-- Instructions for the task --
Assemble all lines in which the string "stones" appears.

....................

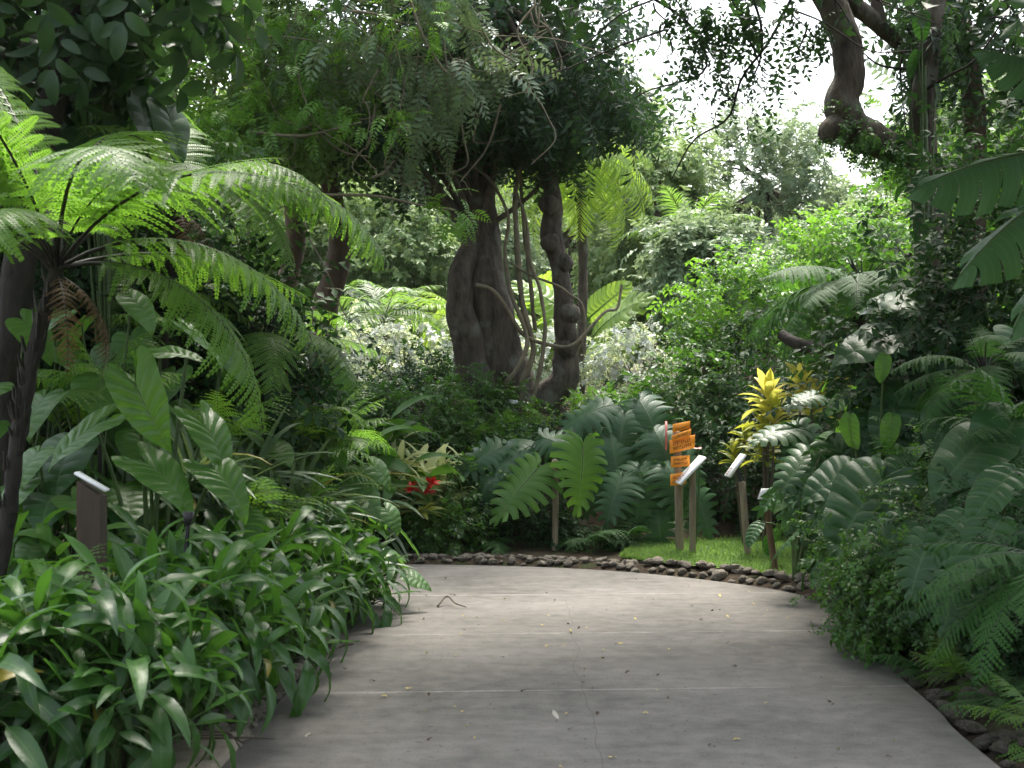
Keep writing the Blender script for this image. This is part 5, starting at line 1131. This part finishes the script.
t1 = cat([crown(P(x, y, 11.35) - b, (.22, .2, .18), 6, 5, SPR_C, .55, spread=.4, tint=(.3, .15), shell=.1, grav=1.0)[0] for x, y in ((745, 95), (705, 45), (690, 10), (735, 30), (780, 45), (720, 12), (812, 30))])
part('hanging_leaves', sub(t1, 0), M['canopy'], rt)
t1 = cat([crown(P(x, y, YR - .15) - b, (.14, .12, .14), 6, 6, SPR_S, .8, spread=.4, tint=(.4, .2), shell=.1, grav=.6)[0] for x, y in ((855, 118), (865, 135), (880, 145), (900, 158), (845, 130))])
part('moss_tufts', sub(t1, 0), M['shrub'], rt)
b = base(972, 13.2)
tree('reddish_tree', 'slim reddish trunk behind the tall vine-clad tree', b, [([b - A(0, 0, .1)] + pY([(974, 200, 13.2), (975, 130, 13.2), (968, 60, 13.2), (958, 0, 13.2), (955, -80, 13.2)]), [.13, .11, .105, .1, .095, .08])],
     [(P(985, -70, 13.6), (.9, .7, .5), 22, 14, SPR_C, .9, dict(spread=.2, tint=(.4, .2), shell=.2))], 'bark_red', 'canopy', nlimb=6, limb_r=.02, seed=41)
b = base(925, 11.8); o = leafy('clinging_philodendron', 'climber with drooping dark leaves clinging to the tall vine-clad trunk', 'climber', b, K_oval, 8, Z(925, 10, 11.8), .2, .28, seed=45, stem=.03, hmin=.6, down=1.5)
# banana plant at the picture edge
b = base(1075, 7.9); o = thing('banana_plant', 'banana plant reaching in from the picture edge with long torn blue-green leaves', 'banana plant', b); st = []
for x, y, Y, d, n_, s, k in [(1040, 150, 7.7, (-.98, -.15, -.14), (-.05, -.75, .62), .78, 0), (1060, 190, 7.6, (-.88, -.2, -.42), (-.3, -.75, .6), .8, 1), (1075, 80, 7.8, (-.75, -.2, .35), (-.3, -.7, .6), .6, 0), (1080, 235, 7.5, (-.8, -.3, -.6), (-.3, -.6, .7), .7, 1), (1090, 60, 8.0, (-.3, -.3, .8), (-.6, -.6, .2), .7, 0)]:
    p = P(x, y, Y) - b; blade(o, 'leaf', [K_ban[k]][0], p, d, A(*n_), s)
    st.append(tube(cr([A(0, 0, 1.4), p * .6 + A(.05, .05, .6), p], 10), np.linspace(.035, .014, 10), 6))
st.append(tube(cr([A(0, 0, -.1), A(.03, 0, 1), A(0, 0, 2.2)], 12), np.linspace(.11, .06, 12), 10, lump=.05))
part('stem', cat(st), M['stem'], o)

# ------------------------------------------------------------------ stones
import bmesh
def rock_mesh(seed, sq=(1, .8, .62)):
    bm = bmesh.new(); bmesh.ops.create_icosphere(bm, subdivisions=3, radius=1); r2 = random.Random(seed); off = Vector((r2.uniform(0, 50),) * 3)
    for v in bm.verts:
        n_ = v.co.normalized(); k = 1 + .32 * mnoise.noise(n_ * 1.3 + off) + .13 * mnoise.noise(n_ * 3 + off) + .05 * mnoise.noise(n_ * 8 + off)
        v.co = Vector((n_.x * sq[0], n_.y * sq[1], n_.z * sq[2])) * k
        if v.co.z < -.35: v.co.z = -.35 + (v.co.z + .35) * .3
    for f in bm.faces: f.smooth = True
    me = bpy.data.meshes.new('border_rock'); bm.to_mesh(me); bm.free(); me.materials.append(M['rock']); return me
RK = [rock_mesh(i, sq) for i, sq in enumerate([(1, .8, .5), (1, .9, .58), (1.25, .7, .42), (.95, .85, .7), (1.3, .75, .45), (1, 1, .48)])]
RKD = []
for me in RK:
    m2 = me.copy(); m2.materials[0] = M['rock_dark']; RKD.append(m2)
cnt = 0
def rock(x, y, s, label, group, dz=0.):
    global cnt
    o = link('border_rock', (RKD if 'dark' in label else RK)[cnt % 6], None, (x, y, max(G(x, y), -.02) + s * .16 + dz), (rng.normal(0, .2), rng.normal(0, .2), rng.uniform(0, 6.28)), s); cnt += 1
    tag(o, label, 'rock', group)
far = cr([(2.42, 10.85), (2.25, 11.15), (1.85, 11.68), (1.2, 12.3), (.4, 12.72), (-.8, 12.93), (-1.6, 13.0)], 400)
seg = np.r_[0, np.cumsum(np.hypot(*np.diff(far, axis=0).T))]
def along(s): return np.array([np.interp(s, seg, far[:, 0]), np.interp(s, seg, far[:, 1])])
s = 0.
while s < seg[-1] - .05:
    lg = s < 2.0
    for row in range(3):
        p = along(s + rng.uniform(-.04, .04)); q = along(min(s + .05, seg[-1])); d = nrm(q - p) if np.linalg.norm(q - p) > 0 else A(-1, 0)
        nn = A(d[1], -d[0]); nn = nn if nn[1] > 0 else -nn
        z = rng.uniform(.035, .072) if lg else rng.uniform(.022, .055)
        c = p + nn * (.02 + row * (.11 if lg else .085) + rng.normal(0, .03))
        if lg: rock(c[0], c[1], z, 'rounded grey lava stone in the border between the path and the lawn', 'stones along the lawn edge', .03 if row == 1 else 0)
        else: rock(c[0], c[1], z, 'small grey stone in the low border at the far bend of the path', 'stones along the far bend')
    s += .105 if lg else .085
for i in range(90):
    y = rng.uniform(5.2, 7.7); f = rng.uniform(0, 1) ** 1.2; x = inter(PR, y) + .04 + f * .5
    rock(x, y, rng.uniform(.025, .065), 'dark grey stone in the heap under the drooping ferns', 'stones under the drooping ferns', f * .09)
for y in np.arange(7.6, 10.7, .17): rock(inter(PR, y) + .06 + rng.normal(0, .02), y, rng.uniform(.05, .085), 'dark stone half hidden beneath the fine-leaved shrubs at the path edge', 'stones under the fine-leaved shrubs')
for y in np.arange(6.2, 10.0, .125):
    for k in range(2 if y < 8 else 1): rock(inter(PL[:7], y) - .07 - k * .13 + rng.normal(0, .02), y + rng.normal(0, .02), rng.uniform(.055, .08), 'smooth pale cobble set in the edge of the bed beneath the lance leaves', 'cobbles beneath the lance leaves')
# pale footing slab between the cobbles and the path near the camera
xs = inter(PL[:5], np.array([5.2, 5.6, 6.0, 6.25])); ys = np.array([5.2, 5.6, 6.0, 6.25])
V = []
for dx, z in ((-.32, .035), (-.30, .045), (-.03, .045), (-.012, .03), (-.012, -.08)):
    for x, y in zip(xs, ys): V.append((x + dx + (rng.normal(0, .008)), y, z))
Q = [(r * 4 + i, r * 4 + i + 1, r * 4 + 5 + i, r * 4 + 4 + i) for r in range(4) for i in range(3)]
tag(link('concrete_footing', to_mesh('concrete_footing', T(V, Q), [M['mortar']])), 'pale sandy concrete footing at the path edge in front of the cobbles', 'footing')

# ------------------------------------------------------------------ litter on the path
def litter(name, x, y, s, m, label, group):
    t = leaf(1, rng.uniform(.35, .6), 5, 2, .7, .7, .25, rng.uniform(-.8, .8), .15, .15)
    t.M[:] = 0
    o = link(name, to_mesh(name, t, [M[m]]), None, (x, y, .006 + .12 * s), (rng.normal(0, .25), rng.normal(0, .25), rng.uniform(0, 6.28)), s); tag(o, label, 'leaf', group)
for i in range(60):
    y = 5.6 + 5.5 * rng.uniform(0, 1); litter('fallen_leaf', rng.uniform(-1.0, 1.95), y, rng.uniform(.015, .04), 'leaf_yellow', 'small dry yellow leaf lying on the grey path', 'yellow leaves on the path')
for i in range(70):
    y = 5.6 + 6.5 * rng.uniform(0, 1); litter('fallen_leaf', rng.uniform(-1.05, 2.0), y, rng.uniform(.012, .04), 'leaf_brown', 'small dark brown leaf lying on the grey path', 'brown leaves on the path')
for x, y, lab in ((P(312, 735, 6.4)[0], 6.38, 'pale curled leaf on the path in front of the cobbles'), (P(560, 722, 6.6)[0], 6.63, 'pale flat leaf lying beside the long crack'), (P(250, 703, 7.0)[0] + .02, 7.05, 'tan leaf beside the cobbles at the path edge')):
    litter('fallen_leaf', x, y, .055, 'leaf_pale', lab, None)
def twig(label, pts, r):
    p = np.array([(x, y, .012 + z) for x, y, z in pts]); b = p[0].copy(); o = link('fallen_twig', to_mesh('fallen_twig', tube(cr(p - b, 16), np.linspace(r, r * .4, 16), 5, 0, .1), [M['twig']]), None, tuple(b)); tag(o, label, 'twig')
x0 = P(450, 607, 10.2)[0]
twig('small curved dark twig lying alone on the far part of the path', [(x0 - .09, 10.2, 0), (x0 - .03, 10.35, .05), (x0 + .04, 10.2, .02), (x0 + .12, 10.15, 0)], .009)
x0 = P(300, 655, 8.2)[0]
twig('twig sticking out from the bed onto the path under the hanging lance leaves', [(x0 - .05, 8.2, .03), (x0 + .12, 8.15, .03), (x0 + .22, 8.35, .04), (x0 + .3, 8.3, .06)], .011)
x0 = P(200, 752, 6.0)[0]
for i, lab in enumerate(('longest of the dry sticks lying over the concrete footing', 'short dry stick crossing the concrete footing', 'forked-looking dry stick at the near end of the concrete footing')):
    twig(lab, [(x0 - .25, 5.9 + .05 * i, .1), (x0 - .05, 5.95 - .03 * i, .08 + .02 * i), (x0 + .1 + .08 * (i == 0), 6.0 + .04 * i, .07), (x0 + .2 + .12 * (i == 0), 6.02 - .08 * i, .06)], .008)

....................

-- Task response --
# ------------------------------------------------------------------ stones
        if lg: rock(c[0], c[1], z, 'rounded grey lava stone in the border between the path and the lawn', 'stones along the lawn edge', .03 if row == 1 else 0)
        else: rock(c[0], c[1], z, 'small grey stone in the low border at the far bend of the path', 'stones along the far bend')
    rock(x, y, rng.uniform(.025, .065), 'dark grey stone in the heap under the drooping ferns', 'stones under the drooping ferns', f * .09)
for y in np.arange(7.6, 10.7, .17): rock(inter(PR, y) + .06 + rng.normal(0, .02), y, rng.uniform(.05, .085), 'dark stone half hidden beneath the fine-leaved shrubs at the path edge', 'stones under the fine-leaved shrubs')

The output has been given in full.